## WHAT IS EXPECTED
Print exactly the part opening with the line containing "The Blender Python" and closing with the line containing "def C_(n): return cm(n+' cloth', CL[n])", with both of those lines included.

## AVAILABLE DATA

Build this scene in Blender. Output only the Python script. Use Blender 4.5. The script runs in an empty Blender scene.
==
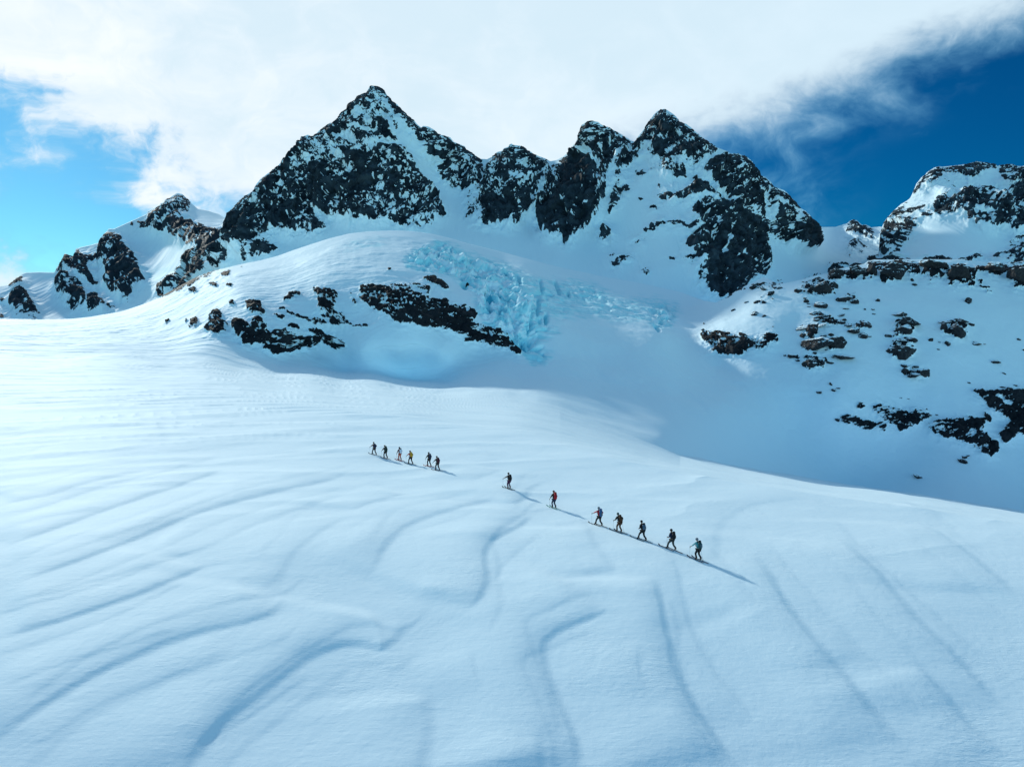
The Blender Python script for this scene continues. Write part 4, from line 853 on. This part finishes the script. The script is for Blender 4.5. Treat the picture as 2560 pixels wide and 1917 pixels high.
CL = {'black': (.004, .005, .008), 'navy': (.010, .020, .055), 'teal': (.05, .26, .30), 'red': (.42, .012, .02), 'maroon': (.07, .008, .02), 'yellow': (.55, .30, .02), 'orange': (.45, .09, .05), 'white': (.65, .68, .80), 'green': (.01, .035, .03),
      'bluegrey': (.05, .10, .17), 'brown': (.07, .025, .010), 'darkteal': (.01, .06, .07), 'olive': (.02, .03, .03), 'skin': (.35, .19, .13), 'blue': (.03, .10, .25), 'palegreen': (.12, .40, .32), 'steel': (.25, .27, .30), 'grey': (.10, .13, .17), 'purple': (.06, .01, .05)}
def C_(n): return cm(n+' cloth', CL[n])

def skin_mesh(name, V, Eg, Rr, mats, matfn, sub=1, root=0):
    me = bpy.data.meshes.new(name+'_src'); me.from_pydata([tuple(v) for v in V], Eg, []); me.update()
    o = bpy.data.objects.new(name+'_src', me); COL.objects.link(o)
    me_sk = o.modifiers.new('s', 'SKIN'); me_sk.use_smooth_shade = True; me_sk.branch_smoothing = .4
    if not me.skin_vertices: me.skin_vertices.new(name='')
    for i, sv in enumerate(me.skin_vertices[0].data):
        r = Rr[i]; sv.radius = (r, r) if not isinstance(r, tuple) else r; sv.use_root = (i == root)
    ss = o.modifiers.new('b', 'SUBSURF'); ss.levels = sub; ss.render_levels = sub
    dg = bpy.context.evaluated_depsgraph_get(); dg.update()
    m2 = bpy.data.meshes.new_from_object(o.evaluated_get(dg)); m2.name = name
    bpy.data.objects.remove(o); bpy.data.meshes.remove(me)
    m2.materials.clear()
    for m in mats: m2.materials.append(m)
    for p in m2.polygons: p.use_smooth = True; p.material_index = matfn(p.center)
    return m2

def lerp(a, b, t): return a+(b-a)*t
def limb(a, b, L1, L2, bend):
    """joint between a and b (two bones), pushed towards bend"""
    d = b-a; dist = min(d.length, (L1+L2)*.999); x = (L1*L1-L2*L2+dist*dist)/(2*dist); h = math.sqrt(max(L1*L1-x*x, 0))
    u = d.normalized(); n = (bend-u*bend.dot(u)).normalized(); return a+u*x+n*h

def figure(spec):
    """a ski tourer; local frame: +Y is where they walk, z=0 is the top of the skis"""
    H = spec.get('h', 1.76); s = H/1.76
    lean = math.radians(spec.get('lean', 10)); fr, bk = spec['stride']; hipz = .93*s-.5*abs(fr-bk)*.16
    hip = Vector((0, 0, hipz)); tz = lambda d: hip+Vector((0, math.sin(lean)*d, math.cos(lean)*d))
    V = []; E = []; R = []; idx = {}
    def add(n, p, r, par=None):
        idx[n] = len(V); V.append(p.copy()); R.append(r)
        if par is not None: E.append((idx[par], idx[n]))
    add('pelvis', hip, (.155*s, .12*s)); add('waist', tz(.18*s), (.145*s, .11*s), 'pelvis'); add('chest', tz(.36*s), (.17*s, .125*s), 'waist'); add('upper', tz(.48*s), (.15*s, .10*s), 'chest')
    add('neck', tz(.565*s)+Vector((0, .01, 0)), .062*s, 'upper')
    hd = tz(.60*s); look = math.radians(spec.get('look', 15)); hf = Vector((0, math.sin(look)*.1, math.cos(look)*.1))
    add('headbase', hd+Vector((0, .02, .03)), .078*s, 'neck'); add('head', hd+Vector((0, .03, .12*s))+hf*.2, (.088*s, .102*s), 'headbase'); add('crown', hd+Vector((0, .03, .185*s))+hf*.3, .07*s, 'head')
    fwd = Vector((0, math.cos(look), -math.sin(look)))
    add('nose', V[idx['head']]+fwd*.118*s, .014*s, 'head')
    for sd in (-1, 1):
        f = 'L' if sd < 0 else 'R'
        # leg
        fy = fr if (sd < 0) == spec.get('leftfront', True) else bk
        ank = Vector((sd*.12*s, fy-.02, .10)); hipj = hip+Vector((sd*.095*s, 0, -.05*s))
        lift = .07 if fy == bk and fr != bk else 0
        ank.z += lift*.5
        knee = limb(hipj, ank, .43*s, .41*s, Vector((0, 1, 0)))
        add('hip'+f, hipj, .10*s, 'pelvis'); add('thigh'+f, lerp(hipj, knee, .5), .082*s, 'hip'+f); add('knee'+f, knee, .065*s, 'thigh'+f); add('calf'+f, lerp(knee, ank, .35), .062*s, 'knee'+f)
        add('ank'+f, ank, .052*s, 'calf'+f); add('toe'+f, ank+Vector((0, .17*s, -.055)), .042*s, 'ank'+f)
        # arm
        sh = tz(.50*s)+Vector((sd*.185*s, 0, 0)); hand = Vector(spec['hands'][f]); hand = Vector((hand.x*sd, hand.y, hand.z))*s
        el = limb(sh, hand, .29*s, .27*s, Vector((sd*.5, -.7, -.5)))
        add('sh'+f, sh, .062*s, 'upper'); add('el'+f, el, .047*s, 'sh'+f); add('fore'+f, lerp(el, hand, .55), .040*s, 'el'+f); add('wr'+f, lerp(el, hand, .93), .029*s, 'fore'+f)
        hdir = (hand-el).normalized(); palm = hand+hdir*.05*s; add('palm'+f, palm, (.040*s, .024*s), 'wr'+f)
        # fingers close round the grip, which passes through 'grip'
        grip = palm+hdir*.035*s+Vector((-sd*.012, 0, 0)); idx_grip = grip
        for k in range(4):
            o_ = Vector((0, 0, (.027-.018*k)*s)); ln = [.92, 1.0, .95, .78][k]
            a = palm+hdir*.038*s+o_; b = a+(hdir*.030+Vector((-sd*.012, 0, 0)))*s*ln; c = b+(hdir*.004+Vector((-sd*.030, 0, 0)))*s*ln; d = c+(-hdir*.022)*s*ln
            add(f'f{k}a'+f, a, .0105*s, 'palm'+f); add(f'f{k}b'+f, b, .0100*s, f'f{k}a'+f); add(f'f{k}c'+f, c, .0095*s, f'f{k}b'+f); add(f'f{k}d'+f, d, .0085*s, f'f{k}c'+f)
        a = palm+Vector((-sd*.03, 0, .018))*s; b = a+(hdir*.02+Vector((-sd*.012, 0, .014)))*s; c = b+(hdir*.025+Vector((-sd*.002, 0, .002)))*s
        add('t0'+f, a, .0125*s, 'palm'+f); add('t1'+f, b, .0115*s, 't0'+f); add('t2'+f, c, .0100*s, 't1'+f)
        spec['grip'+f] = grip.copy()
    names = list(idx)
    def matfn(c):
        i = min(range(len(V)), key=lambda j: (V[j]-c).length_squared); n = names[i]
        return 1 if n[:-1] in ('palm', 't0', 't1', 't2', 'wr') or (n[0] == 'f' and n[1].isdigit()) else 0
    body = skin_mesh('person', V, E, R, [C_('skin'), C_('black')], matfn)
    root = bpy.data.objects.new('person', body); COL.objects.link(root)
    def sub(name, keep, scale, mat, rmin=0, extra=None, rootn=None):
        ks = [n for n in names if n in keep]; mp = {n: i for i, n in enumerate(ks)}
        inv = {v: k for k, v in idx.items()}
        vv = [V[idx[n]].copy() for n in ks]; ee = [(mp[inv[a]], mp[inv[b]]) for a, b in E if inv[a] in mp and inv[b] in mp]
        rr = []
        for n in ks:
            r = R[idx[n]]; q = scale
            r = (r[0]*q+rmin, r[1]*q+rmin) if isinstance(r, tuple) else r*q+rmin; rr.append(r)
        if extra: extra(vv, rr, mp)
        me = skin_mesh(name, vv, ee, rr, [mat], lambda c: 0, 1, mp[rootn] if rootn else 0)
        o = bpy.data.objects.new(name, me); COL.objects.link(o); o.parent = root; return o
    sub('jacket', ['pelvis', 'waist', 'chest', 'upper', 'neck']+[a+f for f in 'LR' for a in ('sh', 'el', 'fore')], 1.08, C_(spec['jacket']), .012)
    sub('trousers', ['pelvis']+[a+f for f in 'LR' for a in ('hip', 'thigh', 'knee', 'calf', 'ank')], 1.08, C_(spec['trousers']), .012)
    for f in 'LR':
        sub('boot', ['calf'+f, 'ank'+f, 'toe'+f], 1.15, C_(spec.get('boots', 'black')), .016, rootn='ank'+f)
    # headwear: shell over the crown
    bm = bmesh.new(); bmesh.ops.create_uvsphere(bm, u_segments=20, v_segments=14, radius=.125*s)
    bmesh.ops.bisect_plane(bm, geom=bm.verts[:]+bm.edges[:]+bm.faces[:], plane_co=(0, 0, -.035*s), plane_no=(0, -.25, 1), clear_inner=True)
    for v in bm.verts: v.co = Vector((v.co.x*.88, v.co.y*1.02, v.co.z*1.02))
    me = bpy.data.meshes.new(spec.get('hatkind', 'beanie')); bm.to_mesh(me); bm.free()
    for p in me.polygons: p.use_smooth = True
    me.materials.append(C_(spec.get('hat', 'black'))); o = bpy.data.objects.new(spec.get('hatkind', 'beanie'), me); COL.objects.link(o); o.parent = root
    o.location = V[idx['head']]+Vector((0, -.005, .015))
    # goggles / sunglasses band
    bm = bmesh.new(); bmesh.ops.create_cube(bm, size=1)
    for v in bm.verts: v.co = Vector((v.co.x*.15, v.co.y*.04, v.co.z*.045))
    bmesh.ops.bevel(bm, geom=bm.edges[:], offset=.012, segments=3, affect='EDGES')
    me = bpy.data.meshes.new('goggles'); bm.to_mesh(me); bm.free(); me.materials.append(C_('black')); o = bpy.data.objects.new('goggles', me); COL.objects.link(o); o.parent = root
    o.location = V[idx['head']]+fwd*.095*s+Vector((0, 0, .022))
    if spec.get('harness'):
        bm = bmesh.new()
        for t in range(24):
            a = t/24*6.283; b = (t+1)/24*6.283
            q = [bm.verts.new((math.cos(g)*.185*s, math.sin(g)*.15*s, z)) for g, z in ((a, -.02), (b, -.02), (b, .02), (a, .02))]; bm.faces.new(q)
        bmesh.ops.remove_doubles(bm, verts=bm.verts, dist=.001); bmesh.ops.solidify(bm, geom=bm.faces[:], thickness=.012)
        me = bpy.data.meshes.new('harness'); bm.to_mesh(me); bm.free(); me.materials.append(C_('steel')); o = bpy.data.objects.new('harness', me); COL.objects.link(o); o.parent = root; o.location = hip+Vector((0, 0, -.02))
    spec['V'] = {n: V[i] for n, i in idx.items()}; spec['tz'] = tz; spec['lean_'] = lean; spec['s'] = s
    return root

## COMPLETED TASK
The Blender Python script for this scene continues. Write part 4, from line 853 on. This part finishes the script. The script is for Blender 4.5. Treat the picture as 2560 pixels wide and 1917 pixels high.
CL = {'black': (.004, .005, .008), 'navy': (.010, .020, .055), 'teal': (.05, .26, .30), 'red': (.42, .012, .02), 'maroon': (.07, .008, .02), 'yellow': (.55, .30, .02), 'orange': (.45, .09, .05), 'white': (.65, .68, .80), 'green': (.01, .035, .03),
      'bluegrey': (.05, .10, .17), 'brown': (.07, .025, .010), 'darkteal': (.01, .06, .07), 'olive': (.02, .03, .03), 'skin': (.35, .19, .13), 'blue': (.03, .10, .25), 'palegreen': (.12, .40, .32), 'steel': (.25, .27, .30), 'grey': (.10, .13, .17), 'purple': (.06, .01, .05)}
def C_(n): return cm(n+' cloth', CL[n])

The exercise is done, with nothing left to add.